La propagation d'un langage totalitaire nous semble inséparable des médias qui en permettent l'industrialisation, l'efficacité à grande échelle, produisant une sorte d'effet de réseau. Klemperer rappelle leur rôle dans la banalisation, la répétition, la légitimation de la langue des nazis. Peut-on comprendre le nazisme sans le mass-média qu'est devenue la radio (grâce au récepteur bon marché : der Volksempfänger, 1933), les uniformes, les grands rassemblements, les chants, le cinéma ? Béatrice Turpin, dans sa contribution sur la "sémiotique du langage totalitaire" (p. 65) cite Victor Klemperer : "Le romantisme et le business à grand renfort publicitaire, Novalis et Barnum, l'Allemagne et l'Amérique" (p.65). Cette dimension est peu approfondie. Couverture et répétition font la puissance des médias : il y a du GRP dans la communication totalitaire ("Ganz Deutschland hört den Führer mit dem Volksempfänger", cf. infra). "La LTI investit tous les supports", note encore Béatrice Turpin : en quoi est-ce différent d'une campagne publicitaire 360° pour un soda, une restauration rapide ou une élection présidentielle ? Publicité totalitaire ?

La langue comme outil de propagande s'insinue dans les raisonnements, les repésentations contribuant au travail d'imposition, d'inculcation. Corruption insensible : empoisonnement ("la langue est plus que le sang" ("Sprache is mehr als Blut", affirme d'emblée V. Klemperer, citant Franz Rosenzweig). Le langage totalitaire "désinvestit le sujet de sa propre pensée" : "le mot qui pense à ta place"... L'auteur conclut d'ailleurs que "ce que V. Klemperer énonce ici pour le totalitarisme est valable pour tout contexte idéologique" (p. 74). La contribution de Joëlle Rhétoré est consacrée à l'évolution pro-nazie d'un hebdomadaire grand public français, L'Illustration (1843-1944). Dans ce travail linguistique, analysant le "lavage de cerveau"par le langage totalitaire, l'auteur souligne combien l'approche lexicale est insuffisante pour comprendre le travail de la langue qui vise la transformation des sujets en automates proférant des "chaînes d'assertions" (p. 193) ; pour être inconditionnelle, l'obéissance doit se faire répétition. "L'automatisation du vivant" caractérise le langage totalitaire, souligne Emmanuelle Danblon (p. 291).

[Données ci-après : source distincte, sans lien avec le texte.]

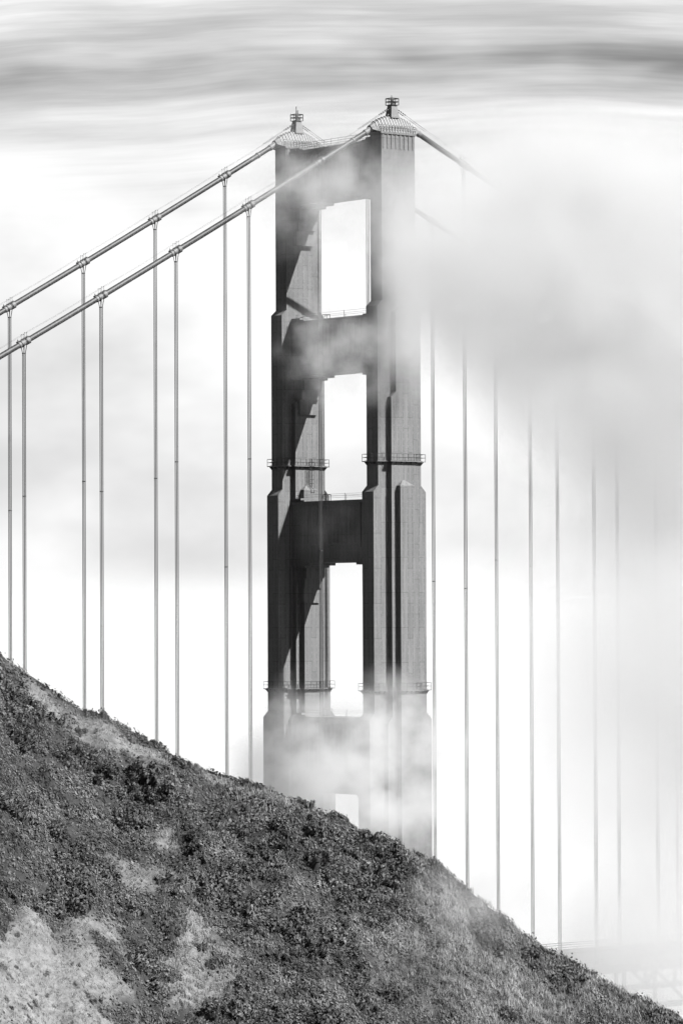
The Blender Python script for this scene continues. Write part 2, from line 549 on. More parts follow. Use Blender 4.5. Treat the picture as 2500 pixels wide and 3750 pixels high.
def gallery(parent, cy0, hs, z0, name='gallery'):
    o = 0.6
    outer = stair([(x + o, y + o) for x, y in hs])
    mb = MB()
    mb.prism_xy([(x, y + cy0) for x, y in outer], z0 - 0.14, z0)
    g = mb.build(name, M_TRIM, parent)
    rail = MB()
    edge = stair([(x + o - 0.05, y + o - 0.05) for x, y in hs])
    n = len(edge)
    for i in range(n):
        a = Vector((edge[i][0], edge[i][1] + cy0, z0)); b = Vector((edge[(i + 1) % n][0], edge[(i + 1) % n][1] + cy0, z0))
        ln = (b - a).length
        if ln < 1e-3: continue
        k = max(1, round(ln / 1.25))
        for j in range(k):
            p = a.lerp(b, j / k)
            rail.bar(p, p + Vector((0, 0, 1.25)), 0.075)
        for h in (0.62, 1.22):
            rail.bar(a + Vector((0, 0, h)), b + Vector((0, 0, h)), 0.055)
        # brackets under the floor
        out_n = Vector(((b - a).y, -(b - a).x, 0)).normalized()
        if ln > 1.2:
            for j in range(max(1, round(ln / 1.07))):
                p = a.lerp(b, (j + 0.5) / max(1, round(ln / 1.07))) - Vector((0, 0, 0.14))
                c2 = p - out_n * 0.0
                inn = out_n * -0.57
                d = (b - a).normalized() * 0.06
                vs = [c2 - d, c2 + d, c2 + inn + d, c2 + inn - d, c2 + inn + d - Vector((0, 0, 0.55)), c2 + inn - d - Vector((0, 0, 0.55))]
                br = MB()
                br.add([tuple(v) for v in vs], [(0, 1, 2, 3), (0, 5, 4, 1), (3, 2, 4, 5), (0, 3, 5), (1, 4, 2)])
                br.build('floor_bracket', M_TRIM, g)
    # outriggers at the corners carrying the maintenance line
    for x, y in ((hs[0][0] + o, 0.8), (hs[0][0] + o, -0.8), (-hs[0][0] - o, 0.8), (-hs[0][0] - o, -0.8)):
        for h in (0.1, 0.65, 1.2):
            rail.bar((x, y + cy0, z0 + h), (x + math.copysign(0.38, x), y + cy0, z0 + h), 0.05)
    rail.build('handrail', M_DARK, g)
    return g


def housing(parent, cy0, mast_top, extra):
    """ribbed saddle cover on top of a leg, its railing, the beacon pedestal and cage (children of the leg)"""
    mb = MB()
    X = np.linspace(-5.2, 5.2, 31)

    def top(x): return 226.9 - 0.072 * x * x

    def sect(x, e=0.0):
        zt = top(x)
        w = 1.0 - 0.45 * (abs(x) / 5.2) ** 3
        zb = 223.8 + max(0.0, abs(x) - 3.9) * 0.25
        h = zt - 0.22 - zb
        return [(-1.72 * w - e, zb), (-1.6 * w - e, zb + .3 * h), (-1.12 * w - e, zb + .62 * h), (-0.5 - e, zt - 0.22 + e * .4), (0, zt + e),
                (0.5 + e, zt - 0.22 + e * .4), (1.12 * w + e, zb + .62 * h), (1.6 * w + e, zb + .3 * h), (1.72 * w + e, zb)]
    vs, fs = [], []
    for x in X:
        vs += [(x, cy0 + y, z) for y, z in sect(x)]
    n = 9
    for i in range(len(X) - 1):
        for k in range(n - 1):
            fs.append((i * n + k, i * n + k + 1, (i + 1) * n + k + 1, (i + 1) * n + k))
    fs += [tuple(range(n)), tuple(range((len(X) - 1) * n, len(X) * n))[::-1]]
    mb.add(vs, fs)
    hs = mb.build('saddle_housing', M_TRIM, parent)
    ribs = MB()
    for k in range(15):
        x = -4.2 + k * 0.6
        a, b = sect(x, 0.0), sect(x, 0.11)
        v = [(x - 0.07, cy0 + y, z) for y, z in b] + [(x + 0.07, cy0 + y, z) for y, z in b]
        v += [(x - 0.07, cy0 + y, z) for y, z in a] + [(x + 0.07, cy0 + y, z) for y, z in a]
        f = []
        for i in range(8):
            f += [(i, i + 1, 9 + i + 1, 9 + i), (i, 18 + i, 18 + i + 1, i + 1), (9 + i, 9 + i + 1, 27 + i + 1, 27 + i)]
        ribs.add(v, f)
    ribs.build('rib', M_PALE, hs)
    # collars where the cable goes in
    # railing on the cornice
    rail = MB()
    ex, ey = 3.85, 1.5 * C + 0.14
    for h in (0.45, 0.85, 1.2):
        for sg in (-1, 1):
            rail.bar((-ex, cy0 + sg * ey, 223.78 + h), (ex, cy0 + sg * ey, 223.78 + h), 0.05)
            rail.bar((sg * ex, cy0 - ey, 223.78 + h), (sg * ex, cy0 - 0.9, 223.78 + h), 0.05)
            rail.bar((sg * ex, cy0 + 0.9, 223.78 + h), (sg * ex, cy0 + ey, 223.78 + h), 0.05)
    for k in range(13):
        x = -ex + k * ex / 6
        for sg in (-1, 1):
            rail.bar((x, cy0 + sg * ey, 223.75), (x, cy0 + sg * ey, 225.0), 0.06)
    rail.build('handrail', M_TRIM, parent)
    ped = MB()
    ped.frustum(0.95, 0.95, 226.45, 0.92, 0.92, 226.75, 0, cy0)
    ped.frustum(0.88, 0.88, 226.75, 0.58, 0.58, 228.72, 0, cy0)
    ped.box(-1.25, -0.8, cy0 - 0.3, cy0 + 0.1, 226.95, 227.1)
    ped.build('beacon_pedestal', M_TRIM, parent)
    cg = MB()
    a = 0.80
    cg.box(-a, a, cy0 - a, cy0 + a, 228.72, 228.82)
    for x in (-a, a):
        for y in (-a, a):
            cg.bar((x, cy0 + y, 228.75), (x, cy0 + y, 229.95), 0.13)
        cg.bar((x, cy0, 228.75), (x, cy0, 229.95), 0.06)
        cg.bar((0, cy0 + x, 228.75), (0, cy0 + x, 229.95), 0.05)
    for h in (229.35, 229.92):
        for sg in (-1, 1):
            cg.bar((-a, cy0 + sg * a, h), (a, cy0 + sg * a, h), 0.12)
            cg.bar((sg * a, cy0 - a, h), (sg * a, cy0 + a, h), 0.12)
    cg.box(-0.2, 0.2, cy0 - 0.2, cy0 + 0.2, 228.8, 229.9)
    cg.tube([(0.35, cy0 - .3, 228.8), (0.35, cy0 - .3, 229.5)], 0.12, 8)
    cg.build('beacon_cage', M_DARK, parent)
    ms = MB()
    ms.tube([(-0.12, cy0, 229.85), (-0.12, cy0, mast_top - 0.35), (-0.12, cy0, mast_top)], [0.08, 0.06, 0.06], 6)
    if extra:
        ms.tube([(-0.12, cy0, mast_top - 0.4), (-0.12, cy0, mast_top - 0.02)], 0.075, 6)
        ms.tube([(0.18, cy0, 229.8), (0.18, cy0, 230.75)], 0.05, 6)
        for z in (230.2, 230.35, 230.5, 230.62):
            ms.bar((0.0, cy0, z), (0.36, cy0, z), 0.04)
        ms.tube([(-0.8, cy0 + .75, 229.9), (-0.8, cy0 + .75, 230.35)], 0.02, 4)
    ms.build('aerial_mast', M_DARK, parent)


LEGS = {}
for nm, cy0, lab in (('near', -H, 'near leg of the tower, its sunlit face fading into fog'),
                     ('far', H, 'far leg of the tower, crossed by slanting strut shadows')):
    lg = leg_mesh(cy0).build('leg', M_STEEL, tower)
    lg['label'] = lab
    LEGS[nm] = lg
    gallery(lg, cy0, [(4.80, 1.5 * C), (2.67, 2.5 * C)], 166.28)
    gallery(lg, cy0, [(5.87, 1.5 * C), (2.67, 2.5 * C), (1.585, 3.5 * C)], 126.33)
    housing(lg, cy0, 230.5 if nm == 'near' else 231.4, nm == 'far')
    # service rails running up beside the outer pilaster
    pr = MB()
    for x in (1.95, 2.3):
        pr.tube([(x, cy0 - 2.5 * C - 0.06, 64), (x, cy0 - 2.5 * C - 0.06, 161)], 0.045, 5)
    for sg in (-1, 1):
        for x in (-3.2, 3.4):
            pr.tube([(x, cy0 + sg * (1.5 * C + 0.05), 127), (x, cy0 + sg * (1.5 * C + 0.05), 160)], 0.035, 5)
    for k in range(65):
        z = 65 + k * 1.48
        pr.bar((1.95, cy0 - 2.5 * C - 0.06, z), (2.3, cy0 - 2.5 * C - 0.06, z), 0.03)
    pr.build('service_ladder', M_DARK, lg)

# caged ladder from the strut to the far leg's gallery
ld = MB()
xl, yl = 0.35, H - 2.5 * C - 0.55
for dx in (-0.25, 0.25):
    ld.bar((xl + dx, yl - 0.05, 160.0), (xl + dx, yl, 167.6), 0.08)
for k in range(20):
    ld.bar((xl - 0.25, yl, 160.2 + k * 0.37), (xl + 0.25, yl, 160.2 + k * 0.37), 0.04)
for k in range(8):
    z = 161.5 + k * 0.78
    ld.bar((xl - 0.25, yl, z), (xl - 0.35, yl - 0.6, z), 0.05); ld.bar((xl + 0.25, yl, z), (xl + 0.35, yl - 0.6, z), 0.05)
    ld.bar((xl - 0.35, yl - 0.6, z), (xl + 0.35, yl - 0.6, z), 0.05)
for dx in (-.35, .35):
    ld.bar((xl + dx, yl - 0.6, 161.4), (xl + dx, yl - 0.6, 167.6), 0.05)
ld.build('caged_ladder', M_DARK, LEGS['far'])

# struts
STRUTS = [('top strut half veiled by fog', 213.45, 222.75, [(7.1, .0, .45), (5.0, .45, .9), (3.5, .9, 3.0), (2.9, 3.0, 4.8), (2.35, 4.8, 7.5)]),
          ('second strut from the top, mottled by drifting fog', 182.45, 192.1, [(7.1, .0, .43), (5.2, .43, .83), (4.5, .83, 2.6), (3.9, 2.6, 4.3), (3.2, 4.3, 7.0)]),
          ('third strut from the top, darkest of the four', 148.75, 159.75, [(7.1, .0, .43), (5.4, .43, .83), (4.95, .83, 2.75), (4.45, 2.75, 4.45), (4.1, 4.45, 7.1)]),
          ('lowest strut in view, above the roadway opening', 107.9, 121.35, [(7.1, .0, .45), (5.5, .45, .9)])]
for lab, z0, z1, tiers in STRUTS:
    mb = MB()
    yi = H - 1.2
    mb.box(-2.80, 2.80, -yi, yi, z0 + 0.02, z1 - 0.45)
    mb.box(-3.05, 3.05, -yi, yi, z1 - 0.45, z1)               # top ledge
    mb.box(-3.02, 3.02, -yi + .01, yi - .01, z0, z0 + 0.75)   # bottom flange
    for sg in (-1, 1):     # stepped rise of the ledge next to the legs
        for P, h in ((5.2, 0.28), (4.2, 0.62)):
            y0, y1 = sg * (H - P), sg * (H - 1.3)
            mb.box(-2.7, 2.7, min(y0, y1), max(y0, y1), z1 - 0.02, z1 + h)
    st = mb.build('strut', M_STEEL, tower)
    st['label'] = lab
    for sg in (-1, 1):
        for i, (P, d0, d1) in enumerate(tiers):
            b = MB()
            w = (2.86, 2.78, 2.08, 2.03, 1.98)[i]
            y0, y1 = sg * (H - P), sg * (H - 1.3)
            zt = z0 - d0 + (0.01 if i else 0.02)
            b.box(-w, w, min(y0, y1), max(y0, y1), z0 - d1, zt)
            b.build('corbel', M_STEEL, st)
    # panelled face with flutes, both sides
    hh = z1 - z0
    for sx in (-1, 1):
        fr = MB()
        xa, xb = sorted((sx * 2.8, sx * 2.95))
        fr.box(xa - .01, xb, -7.9, -7.3, z0 + hh * .27, z1 - .9)
        fr.box(xa - .01, xb, 7.3, 7.9, z0 + hh * .27, z1 - .9)
        fr.box(xa - .01, xb, -7.9, 7.9, z1 - .9, z1 - .5)
        fr.box(xa - .01, xb, -7.9, 7.9, z0 + hh * .27 - .35, z0 + hh * .27)
        fr.build('panel_frame', M_STEEL, st)
        fl = MB()
        za, zb = z0 + hh * .27 + .25, z1 - 1.1
        x1 = sx * 2.79; x2 = sx * 2.96
        fl.add([(x1, -.3, za + .3), (x1, 0, za), (x1, .3, za + .3), (x1, .3, zb), (x1, -.3, zb),
                (x2, -.12, za + .45), (x2, 0, za + .3), (x2, .12, za + .45), (x2, .12, zb), (x2, -.12, zb)],
               [(5, 6, 7, 8, 9), (0, 1, 6, 5), (1, 2, 7, 6), (2, 3, 8, 7), (3, 4, 9, 8), (4, 0, 5, 9)])
        me = fl.mesh('flute', M_STEEL)
        for k in range(11):
            put('flute', me, st, (0, -6.0 + k * 1.2, 0))
    # hand lines along the top
    hr = MB()
    top = z1 < 200
    n = 4 if top else 11
    w = 0.028 if top else 0.06
    for sx in (-2.85, 2.85):
        for h in ((0.75, 1.15) if top else (0.45, 0.85, 1.25)):
            hr.bar((sx, -H + 3, z1 + h), (sx, H - 3, z1 + h), w)
        for k in range(n):
            y = -H + 3.4 + k * (2 * H - 6.8) / (n - 1)
            hr.bar((sx, y, z1), (sx, y, z1 + 1.25), 0.07)
    # small cage at the far end of the walkway
    if top:
        for y in (H - 5.4, H - 6.3):
            for x in (1.4, 2.5):
                hr.bar((x, y, z1), (x, y, z1 + 1.3), 0.09)
            hr.bar((1.4, y, z1 + 1.3), (2.5, y, z1 + 1.3), 0.09)
        for x in (1.4, 2.5):
            hr.bar((x, H - 5.4, z1 + 1.3), (x, H - 6.3, z1 + 1.3), 0.09)
    hr.build('handrail', M_DARK if top else M_PALE, st)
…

Comment ne pas voir le travail d'automatisation de l'expression auquel nous livre et nous habitue le Web (like, follow, etc.) ? Hannah Arendt, couvrant le procès d'Eichmann à Jérusalem, stigmatise la langue stéréotypée de ce parfait administrateur d'une industrie criminelle. La langue qu'il parle (ou qui le parle) est propice à la déresponsabiliation, langue tissée de lieux communs et de clichés, langue d'administration, langue du "silence totalitaire", comme dit Philppe Breton (p. 112). Langue coupable qui déculpabilise.

"Toute l'Allemagne écoute le Führer
avec le récepteur radio du peuple"
A lire ces contributions, il semble que l'on ne puisse définir un langage totalitaire indépendamment de l'organisation totalitaire (dont celle des médias) et de formes pathologiques d'Etat (P. Bourdieu) qui le nourrissent et dans laquelle il s'épanouit ; la non-concurrence des discours instaurée violemment (p. 87) lui assure un monopole qui force et justifie en retour l'efficacité du régime totalitaire.

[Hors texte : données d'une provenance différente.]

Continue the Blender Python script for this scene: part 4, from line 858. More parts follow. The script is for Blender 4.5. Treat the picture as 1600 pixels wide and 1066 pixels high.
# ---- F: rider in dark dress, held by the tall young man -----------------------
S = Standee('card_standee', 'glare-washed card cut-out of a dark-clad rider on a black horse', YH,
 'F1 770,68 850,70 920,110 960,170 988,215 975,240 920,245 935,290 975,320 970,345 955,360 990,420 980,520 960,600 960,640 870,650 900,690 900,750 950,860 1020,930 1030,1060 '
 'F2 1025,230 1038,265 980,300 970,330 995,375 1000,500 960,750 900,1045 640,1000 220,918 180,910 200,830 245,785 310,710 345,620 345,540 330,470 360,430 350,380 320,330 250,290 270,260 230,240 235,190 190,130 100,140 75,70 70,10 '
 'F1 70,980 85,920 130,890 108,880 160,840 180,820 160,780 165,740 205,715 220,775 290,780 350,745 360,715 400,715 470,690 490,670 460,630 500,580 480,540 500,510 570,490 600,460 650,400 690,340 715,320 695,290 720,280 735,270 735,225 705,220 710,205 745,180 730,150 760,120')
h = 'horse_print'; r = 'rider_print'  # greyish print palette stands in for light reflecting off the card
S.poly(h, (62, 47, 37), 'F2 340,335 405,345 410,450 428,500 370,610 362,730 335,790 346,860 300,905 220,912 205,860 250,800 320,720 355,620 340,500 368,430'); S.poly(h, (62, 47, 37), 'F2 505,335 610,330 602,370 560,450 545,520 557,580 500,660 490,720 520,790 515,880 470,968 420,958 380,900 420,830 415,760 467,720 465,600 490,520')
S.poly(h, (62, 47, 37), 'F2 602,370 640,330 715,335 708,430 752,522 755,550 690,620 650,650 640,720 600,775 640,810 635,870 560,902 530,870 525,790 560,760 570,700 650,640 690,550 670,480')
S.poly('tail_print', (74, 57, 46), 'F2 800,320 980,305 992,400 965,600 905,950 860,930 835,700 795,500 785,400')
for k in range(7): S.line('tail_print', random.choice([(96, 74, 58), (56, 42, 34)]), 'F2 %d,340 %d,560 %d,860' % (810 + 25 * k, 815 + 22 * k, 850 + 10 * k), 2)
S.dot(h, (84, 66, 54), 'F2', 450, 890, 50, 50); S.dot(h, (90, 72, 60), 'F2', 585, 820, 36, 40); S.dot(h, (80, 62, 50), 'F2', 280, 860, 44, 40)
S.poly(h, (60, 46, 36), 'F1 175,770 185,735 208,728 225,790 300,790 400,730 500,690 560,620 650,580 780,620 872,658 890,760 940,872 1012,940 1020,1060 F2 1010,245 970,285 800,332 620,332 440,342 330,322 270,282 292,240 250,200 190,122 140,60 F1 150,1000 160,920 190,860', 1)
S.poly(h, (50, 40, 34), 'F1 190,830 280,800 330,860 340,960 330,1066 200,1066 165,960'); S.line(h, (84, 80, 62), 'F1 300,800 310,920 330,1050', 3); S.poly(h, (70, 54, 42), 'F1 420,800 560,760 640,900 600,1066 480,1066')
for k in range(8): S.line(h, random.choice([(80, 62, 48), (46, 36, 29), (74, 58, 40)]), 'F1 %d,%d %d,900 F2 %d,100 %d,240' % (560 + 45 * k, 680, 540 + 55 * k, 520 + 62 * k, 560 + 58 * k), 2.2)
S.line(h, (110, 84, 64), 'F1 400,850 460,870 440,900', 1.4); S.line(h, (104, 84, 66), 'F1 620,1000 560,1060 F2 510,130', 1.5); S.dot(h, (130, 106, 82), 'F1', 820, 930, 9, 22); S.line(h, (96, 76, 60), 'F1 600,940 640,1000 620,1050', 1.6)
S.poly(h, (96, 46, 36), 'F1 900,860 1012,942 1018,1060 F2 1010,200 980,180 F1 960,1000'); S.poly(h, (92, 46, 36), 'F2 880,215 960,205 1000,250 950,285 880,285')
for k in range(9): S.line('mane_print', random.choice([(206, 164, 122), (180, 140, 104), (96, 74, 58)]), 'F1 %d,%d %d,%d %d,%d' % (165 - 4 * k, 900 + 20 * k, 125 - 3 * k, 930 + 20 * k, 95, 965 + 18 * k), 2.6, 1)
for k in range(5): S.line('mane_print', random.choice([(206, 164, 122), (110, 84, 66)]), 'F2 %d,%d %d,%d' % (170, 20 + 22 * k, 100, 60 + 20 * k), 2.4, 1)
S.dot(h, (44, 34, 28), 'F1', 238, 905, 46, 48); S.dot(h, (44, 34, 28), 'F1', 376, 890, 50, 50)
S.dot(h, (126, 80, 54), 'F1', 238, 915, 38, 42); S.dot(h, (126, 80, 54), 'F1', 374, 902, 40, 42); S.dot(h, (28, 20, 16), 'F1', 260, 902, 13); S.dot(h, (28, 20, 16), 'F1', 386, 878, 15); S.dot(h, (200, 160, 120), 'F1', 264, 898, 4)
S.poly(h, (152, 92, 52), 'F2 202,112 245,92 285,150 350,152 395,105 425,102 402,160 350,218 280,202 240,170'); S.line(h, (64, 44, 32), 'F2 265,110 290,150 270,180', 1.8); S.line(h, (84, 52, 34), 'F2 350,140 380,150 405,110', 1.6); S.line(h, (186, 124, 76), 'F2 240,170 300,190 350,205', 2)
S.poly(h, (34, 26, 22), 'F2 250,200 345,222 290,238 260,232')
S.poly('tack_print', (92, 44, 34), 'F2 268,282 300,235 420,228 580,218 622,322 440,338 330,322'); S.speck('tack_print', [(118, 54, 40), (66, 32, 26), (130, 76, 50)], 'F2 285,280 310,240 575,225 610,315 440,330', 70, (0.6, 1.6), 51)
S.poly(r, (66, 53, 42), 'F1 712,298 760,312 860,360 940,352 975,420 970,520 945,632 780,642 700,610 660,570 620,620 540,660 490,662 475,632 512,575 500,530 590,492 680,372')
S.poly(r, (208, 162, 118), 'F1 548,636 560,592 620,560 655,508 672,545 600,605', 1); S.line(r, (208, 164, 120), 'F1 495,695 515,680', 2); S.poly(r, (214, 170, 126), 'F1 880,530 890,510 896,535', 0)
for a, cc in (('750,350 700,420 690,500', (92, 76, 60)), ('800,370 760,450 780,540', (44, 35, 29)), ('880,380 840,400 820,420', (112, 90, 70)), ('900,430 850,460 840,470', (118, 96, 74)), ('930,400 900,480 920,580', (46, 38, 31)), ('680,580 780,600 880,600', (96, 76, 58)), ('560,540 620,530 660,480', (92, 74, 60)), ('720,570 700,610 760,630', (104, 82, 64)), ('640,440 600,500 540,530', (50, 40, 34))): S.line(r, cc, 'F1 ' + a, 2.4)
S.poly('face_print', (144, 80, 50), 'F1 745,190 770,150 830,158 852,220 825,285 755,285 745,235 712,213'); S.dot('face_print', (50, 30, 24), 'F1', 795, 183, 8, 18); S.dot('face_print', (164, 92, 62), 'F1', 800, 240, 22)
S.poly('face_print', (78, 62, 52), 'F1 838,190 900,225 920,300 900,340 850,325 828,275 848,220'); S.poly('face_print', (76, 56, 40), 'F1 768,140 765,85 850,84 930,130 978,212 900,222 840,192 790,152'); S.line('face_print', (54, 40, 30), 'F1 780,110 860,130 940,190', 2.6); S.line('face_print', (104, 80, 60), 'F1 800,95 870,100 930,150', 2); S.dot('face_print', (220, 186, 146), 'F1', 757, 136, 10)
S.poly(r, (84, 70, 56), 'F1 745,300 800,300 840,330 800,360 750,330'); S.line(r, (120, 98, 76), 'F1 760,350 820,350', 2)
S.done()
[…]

Limites de l'analyse lexicale pour la compréhension, risques que fait courir, à force de répétition, l'automatisation de l'expression, menaces contre la vie privée... Et s'il y avait du totalitaire dans certains cheminements, en apparence inoffensifs, de la communication numérisée.
Cet ouvrage incite à penser notre présent avec plus de circonspection et de prudence, par-delà le romantisme numérique que célèbrent l'air du temps et de grandes entreprises qui en profitent. A quelles conditions sommes-nous protégés de tout langage totalitaire, langage qui force à accepter ? L'éducation fait-elle son travail anti-totalitaire ?

Notes
  • Sur le langage totalitaire et la corruption de la langue, dès le romantisme, il y a beaucoup à apprendre de Paul Celan. Pour Jean Bollack, si "la mort est un maître venu d'Allemagne - maître, ce n'est pas la Wehrmacht, ce sont les chants et l'esthétique, les crépuscules orchestrés" (Jean Bollack, L'écrit. Une poétique dans l'oeuvre de Celan, Paris, 2003, PUF, p. 145). "La mort est un maître venu d'Allemagne" ("der Tod ist ein Meister aus Deutschland") est un vers du poème de Paul Celan, Todesfuge (1944).

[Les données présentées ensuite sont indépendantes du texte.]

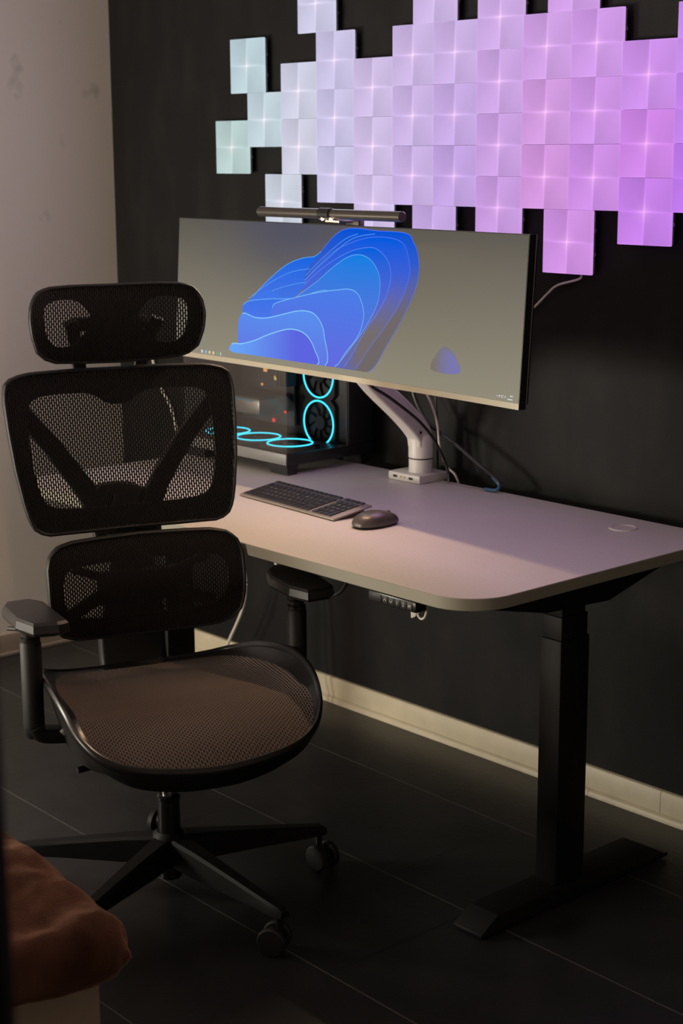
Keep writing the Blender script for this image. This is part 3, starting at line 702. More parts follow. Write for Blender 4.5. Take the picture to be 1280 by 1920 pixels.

  • Der Volksempfänger est le "poste radio du peuple". Pour l'histoire de cet appareil, voir le montage "Hört, hört !" du SpiegelOnline. L'écoute des discours du Führer était obligatoire : dans les écoles, les usines, dans la rue, tout s'arrêtait pendant leur retransmission. La publicité ci-dessus est reprise du livre de Erwin Reiss, Fersehn unterm Faschismus, Berlin, Elefanten Press, 1979.
  • "Forme pathologique d'Etat", notion empruntée à P. Bourdieu (Sur l'Etat. Cours au Collège de France, janvier 1991, Seuil, 2012). L'auteur parle d'une "coercition invisible" qui peut évoquer l'inculcation d'un langage totalitaire : "le fait que notre pensée puisse être habitée par l'Etat", etc.